I should have parted ways with ignoramus the moment I stepped of the bus! God that old saying, "Love is blind"
Not only was I blind, but I was completely BRAIN DEAD!!! WTH!!!
I should have dropped this Hillbilly sooo many times! It just makes me sick. He's also some desperate girls problem as well.
If I was him, I would just want to stab myself in the eye with remorse on what I did to such a wonderful girl. To dump Cinderella for Cruella Da Vil must be hard to bare. But, narcissist have no empathy and only worry about their needs being met. I like to be chased and the one that's chasing me wins. OOHH PLEASE. Looking back I now thank this poor older gal for stealing away my Mr. Prince Harming. She obviously has lowered her standards, but what I hear, no one wants to date her because of "Her" charming personality. they are perfect for each other.
Lets get back to this instead of insulting those who just don't know better.
When you prioritize seeking a partner who supports you becoming your best self instead of chasing after someone's
Superficial sexy looks, charisma, or wealthiness.
The problem with my Mr. Prince Harming
Was he had his new target already picked out. There was a lot of real estate being worked behind my back. This had never happened to me in my whole dating career
And I soo didn't deserve it. But I now know I got to considered the source. Unhealthy individuals pull these sort of things. It's Gods way of saving me from a life of unhappiness. He knew I needed a much better man.
Yes, my Mr. Prince Harming worked a lot of real estate against me. He turned out to be, how should I say it, Don't-get-me-started lying cheater.

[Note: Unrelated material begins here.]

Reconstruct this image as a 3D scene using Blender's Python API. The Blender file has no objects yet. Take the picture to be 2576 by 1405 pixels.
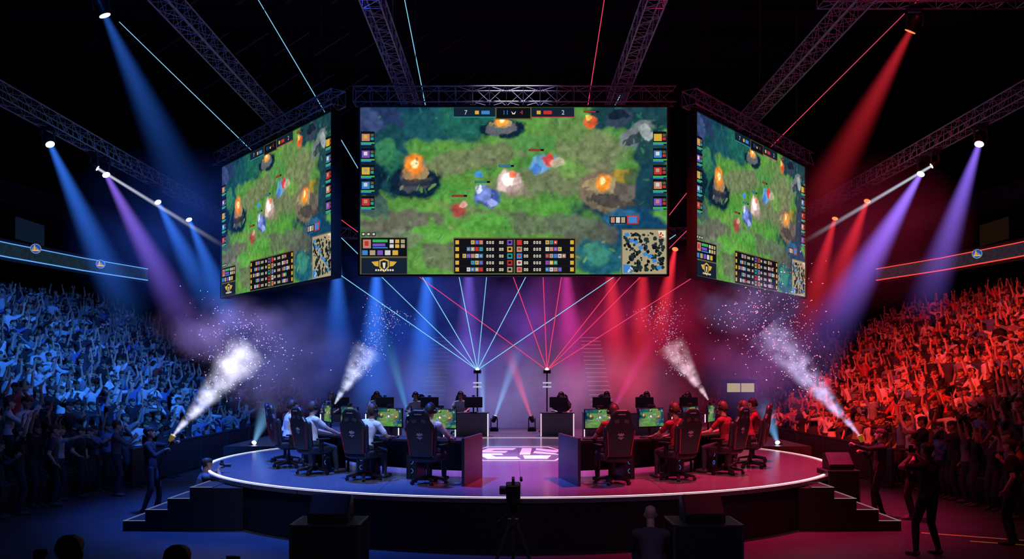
import bpy, math, random
import numpy as np
from mathutils import Vector, Matrix
random.seed(7)
SC = bpy.context.scene; C = SC.collection
try: SC.view_settings.view_transform = 'Standard'
except Exception: pass
F = 2230.; CX = 1288.; HY = 949.; CZ = 2.75
V = Vector
def at(px, py, Y): return V(((px-CX)/F*Y, Y, CZ-(py-HY)/F*Y))
cd = bpy.data.cameras.new('camera'); cam = bpy.data.objects.new('camera', cd); C.objects.link(cam)
cam.location = (0, 0, CZ); cam.rotation_euler = (math.pi/2, 0, 0)
cd.sensor_width = 36; cd.clip_end = 300
cd.lens = 36*F/2576; cd.shift_y = (HY-702.5)/2576
SC.camera = cam
w = bpy.data.worlds.new('world'); SC.world = w; w.use_nodes = True
w.node_tree.nodes['Background'].inputs[0].default_value = (.004, .004, .01, 1)
w.node_tree.nodes['Background'].inputs[1].default_value = .5

def s2l(c): return tuple(((x/255.)/12.92 if x/255. <= .04045 else ((x/255.+.055)/1.055)**2.4) for x in c)
# ---------------------------------------------------------------- materials
MATS = {}
def newmat(name):
    m = bpy.data.materials.new(name); m.use_nodes = True; m.node_tree.nodes.clear(); return m, m.node_tree
def pm(name, col, rough=.6, metal=0., var=.2, sc=6., objcol=False, rnd=False, attr=None, bump=0., es=0.):
    if name in MATS: return MATS[name]
    m, nt = newmat(name); N = nt.nodes.new; K = nt.links.new
    out = N('ShaderNodeOutputMaterial'); b = N('ShaderNodeBsdfPrincipled'); K(b.outputs[0], out.inputs[0])
    b.inputs['Roughness'].default_value = rough; b.inputs['Metallic'].default_value = metal
    tc = N('ShaderNodeTexCoord'); no = N('ShaderNodeTexNoise'); no.inputs['Scale'].default_value = sc; K(tc.outputs['Object'], no.inputs['Vector'])
    mr = N('ShaderNodeMapRange'); mr.inputs[3].default_value = 1-var; mr.inputs[4].default_value = 1+var; K(no.outputs[0], mr.inputs[0])
    mx = N('ShaderNodeMixRGB'); mx.blend_type = 'MULTIPLY'; mx.inputs[0].default_value = 1
    mx.inputs[1].default_value = (*col, 1); K(mr.outputs[0], mx.inputs[2])
    if objcol:
        oi = N('ShaderNodeObjectInfo'); K(oi.outputs['Color'], mx.inputs[1])
    if rnd:
        oi = N('ShaderNodeObjectInfo'); cr = N('ShaderNodeValToRGB'); K(oi.outputs['Random'], cr.inputs[0])
        cr.color_ramp.elements[0].color = (*rnd[0], 1); cr.color_ramp.elements[1].color = (*rnd[1], 1); K(cr.outputs[0], mx.inputs[1])
    if attr:
        at_ = N('ShaderNodeAttribute'); at_.attribute_name = attr; K(at_.outputs['Color'], mx.inputs[1])
    K(mx.outputs[0], b.inputs['Base Color'])
    if es:
        K(mx.outputs[0], b.inputs['Emission Color']); b.inputs['Emission Strength'].default_value = es
        m.cycles.emission_sampling = 'NONE'
    if bump:
        bp = N('ShaderNodeBump'); bp.inputs['Strength'].default_value = bump; K(no.outputs[0], bp.inputs['Height']); K(bp.outputs[0], b.inputs['Normal'])
    MATS[name] = m; return m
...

My lesson, a GOOD personality is never to be confused with a good character.
Charles Manson, Hitler, Stalin, Mussolini
were ALL very passionate, charismatic, intelligent, successful guys, but that doesn't mean you would have dated them!
Making good decisions in picking a partner will keep you from these lacking good character people. This wasn't just my boyfriend met someone else while with me story, yes, I know this happens in life. I'm a hairdresser. It's how this narcissist continued to stay with me and give me false hope that we were building something. And to think I use to think this true moron was the "Love" of my life. I've grown a lot through this harsh game I so didn't want to play. All I wanted was to leave a bad long term marriage and find my true Mr. Prince Charming. What i feel is sad that this man that was experiencing a divorce just like I was, would have nooo
Empathy or compassion for what I was going through and my plight in life at the time. That's where my counselor would step forward and educate me on the fact, I just had experienced a relationship with a narcissist. Twenty-four hours before this man would cheat on me he would look at me and say, " I'm falling madly in love with you"
Yes, maybe it wasn't even twenty-four hours. Looking back I feel sorry for myself.
I NEVER go after other women's men!
It's a respect I give to other women! GIRL CODE. This women felt no remorse obviously doing this to me as well. They deserve each other, once a cheat always a cheat.
I'm free to find someone so much better than These horrible personalities.
Didn't Adele get famous for getting cheated on??? Didn't J.K. Rowling's become the 12th wealthiest women in the United Kingdom after her divorce.
This hateful relationship has given me a platform to reach out to the world and write about tragic abusive relationships.
I'm telling you ALL, this could all had been prevented if I would have never been fooled, Loved Bombed, and mistreated, violated and abused. If I would have been aware of what narcissism was.
I want you all to know I did walk away!
I just should have stayed away. I wouldn't be dealing with the after affects of narcissism abuse.
Don't worry, as you follow me on this blog you already have seen my life changes as I get more and more educated
On making right life choices.
We will all find our soul mates and not Mr. Prince Harming causing you nothing but do me wrong!